If the later date for the Exodus is correct (around 1250 BC), an eclipse occurring a few decades later in 1207 BC would be about the time when Joshua and the Hebrews were fighting to possess Canaan.

The writer of the book of Joshua records that event just as his pre-scientific contemporaries would have experienced it. That does not make the telling of it untrue: he recorded what they saw, in language that they understood. What they saw, Humphreys says, included “two dusks” – the first as the moon obscured the sun’s light, followed by a second “dawn” as the eclipse cleared, and then a second dusk at day’s end – as the Hebrew text says, “like a whole [extra] day” (Joshua 10:13). Of course, the word ‘extra’ is also an interpretation; it, too, is not in the Hebrew text.

As with the Exodus and the Christmas Star, we can account for “the day the sun stood still” as if it, too, were just a natural event. But for Joshua, the miracle was again in the timing.

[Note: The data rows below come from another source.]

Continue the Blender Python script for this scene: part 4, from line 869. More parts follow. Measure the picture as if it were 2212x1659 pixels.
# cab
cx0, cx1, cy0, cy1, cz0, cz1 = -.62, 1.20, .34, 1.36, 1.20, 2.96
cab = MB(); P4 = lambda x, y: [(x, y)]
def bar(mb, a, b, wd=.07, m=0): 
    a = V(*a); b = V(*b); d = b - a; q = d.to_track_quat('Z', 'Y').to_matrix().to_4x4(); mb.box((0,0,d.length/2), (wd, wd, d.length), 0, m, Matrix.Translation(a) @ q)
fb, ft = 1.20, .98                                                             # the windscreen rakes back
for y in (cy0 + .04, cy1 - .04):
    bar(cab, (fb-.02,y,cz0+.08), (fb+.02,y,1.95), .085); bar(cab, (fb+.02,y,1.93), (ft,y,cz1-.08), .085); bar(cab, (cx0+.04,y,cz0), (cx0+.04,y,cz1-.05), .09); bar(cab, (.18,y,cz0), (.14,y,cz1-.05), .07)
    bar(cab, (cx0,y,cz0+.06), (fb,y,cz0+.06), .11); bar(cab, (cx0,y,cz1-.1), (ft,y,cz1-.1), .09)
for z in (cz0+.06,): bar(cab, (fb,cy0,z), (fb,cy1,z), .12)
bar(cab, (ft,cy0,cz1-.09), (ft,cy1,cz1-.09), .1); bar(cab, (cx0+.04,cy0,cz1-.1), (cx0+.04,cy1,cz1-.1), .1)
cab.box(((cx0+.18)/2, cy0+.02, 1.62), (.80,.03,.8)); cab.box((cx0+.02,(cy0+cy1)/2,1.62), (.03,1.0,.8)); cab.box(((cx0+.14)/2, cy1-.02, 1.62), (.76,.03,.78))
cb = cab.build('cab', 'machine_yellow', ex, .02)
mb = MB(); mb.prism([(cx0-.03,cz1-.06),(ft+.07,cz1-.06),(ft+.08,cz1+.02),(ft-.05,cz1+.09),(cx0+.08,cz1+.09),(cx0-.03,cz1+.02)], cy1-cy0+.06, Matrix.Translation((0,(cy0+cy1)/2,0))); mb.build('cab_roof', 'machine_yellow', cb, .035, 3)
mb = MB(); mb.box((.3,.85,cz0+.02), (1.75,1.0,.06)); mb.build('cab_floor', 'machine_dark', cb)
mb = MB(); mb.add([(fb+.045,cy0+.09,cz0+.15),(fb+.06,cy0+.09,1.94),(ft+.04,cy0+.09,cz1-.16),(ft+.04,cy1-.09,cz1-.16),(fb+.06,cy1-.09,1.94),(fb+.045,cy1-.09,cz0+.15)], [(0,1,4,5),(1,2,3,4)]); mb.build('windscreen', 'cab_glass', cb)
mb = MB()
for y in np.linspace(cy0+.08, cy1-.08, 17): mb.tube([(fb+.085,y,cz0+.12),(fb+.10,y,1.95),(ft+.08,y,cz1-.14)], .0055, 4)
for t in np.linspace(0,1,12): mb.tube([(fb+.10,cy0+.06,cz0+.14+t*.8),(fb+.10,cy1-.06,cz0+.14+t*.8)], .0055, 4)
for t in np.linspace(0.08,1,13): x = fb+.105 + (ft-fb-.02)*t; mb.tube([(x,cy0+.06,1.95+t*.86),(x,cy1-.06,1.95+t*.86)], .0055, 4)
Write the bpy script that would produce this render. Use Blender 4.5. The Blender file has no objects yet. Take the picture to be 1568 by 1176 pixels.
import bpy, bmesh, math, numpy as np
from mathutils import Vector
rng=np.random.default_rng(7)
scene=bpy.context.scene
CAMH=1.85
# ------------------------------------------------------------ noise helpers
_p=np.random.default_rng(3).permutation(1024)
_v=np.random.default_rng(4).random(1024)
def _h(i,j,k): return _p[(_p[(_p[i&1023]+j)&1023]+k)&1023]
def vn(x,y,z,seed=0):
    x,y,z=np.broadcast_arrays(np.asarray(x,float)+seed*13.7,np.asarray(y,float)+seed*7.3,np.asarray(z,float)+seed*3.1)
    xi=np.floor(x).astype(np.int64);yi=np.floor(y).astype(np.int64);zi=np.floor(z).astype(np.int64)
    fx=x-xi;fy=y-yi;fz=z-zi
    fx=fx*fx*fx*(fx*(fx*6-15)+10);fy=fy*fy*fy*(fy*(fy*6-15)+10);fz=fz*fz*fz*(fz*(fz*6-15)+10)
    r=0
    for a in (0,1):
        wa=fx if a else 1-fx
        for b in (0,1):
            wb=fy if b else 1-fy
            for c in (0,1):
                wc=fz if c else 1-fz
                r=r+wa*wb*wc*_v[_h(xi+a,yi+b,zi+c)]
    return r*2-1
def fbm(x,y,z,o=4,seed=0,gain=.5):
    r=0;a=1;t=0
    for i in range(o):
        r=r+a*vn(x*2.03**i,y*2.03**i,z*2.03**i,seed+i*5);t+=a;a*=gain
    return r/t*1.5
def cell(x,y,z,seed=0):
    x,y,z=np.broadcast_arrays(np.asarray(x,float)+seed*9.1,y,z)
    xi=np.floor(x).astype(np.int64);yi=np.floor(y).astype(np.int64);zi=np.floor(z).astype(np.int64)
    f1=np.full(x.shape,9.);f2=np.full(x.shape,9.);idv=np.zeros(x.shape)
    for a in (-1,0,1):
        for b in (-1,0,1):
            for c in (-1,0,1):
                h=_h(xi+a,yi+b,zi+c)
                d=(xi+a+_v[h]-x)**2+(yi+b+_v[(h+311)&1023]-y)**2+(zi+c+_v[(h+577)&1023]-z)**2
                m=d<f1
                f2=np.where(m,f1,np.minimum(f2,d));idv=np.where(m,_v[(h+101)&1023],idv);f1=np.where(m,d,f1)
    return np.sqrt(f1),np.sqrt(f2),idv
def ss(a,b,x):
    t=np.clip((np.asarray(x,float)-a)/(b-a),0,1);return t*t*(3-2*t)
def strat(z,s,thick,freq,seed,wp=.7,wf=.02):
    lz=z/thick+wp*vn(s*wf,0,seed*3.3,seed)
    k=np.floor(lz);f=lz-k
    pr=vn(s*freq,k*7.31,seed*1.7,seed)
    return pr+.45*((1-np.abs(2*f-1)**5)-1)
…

The eclipse occurred just when the Israelites needed it, and you could hardly expect Joshua and his men to chalk that up to dumb luck.

Whatever tactical advantage it may or may not have afforded, it certainly heartened those who were on God’s business, and terrified those who were not. As Jesus taught, God knew their need before they asked, and already had a solution waiting for them. Perhaps, then, we should think of miracles as exceptional acts of God’s Providence, the difference between them and normal events being a matter of scale rather than of kind.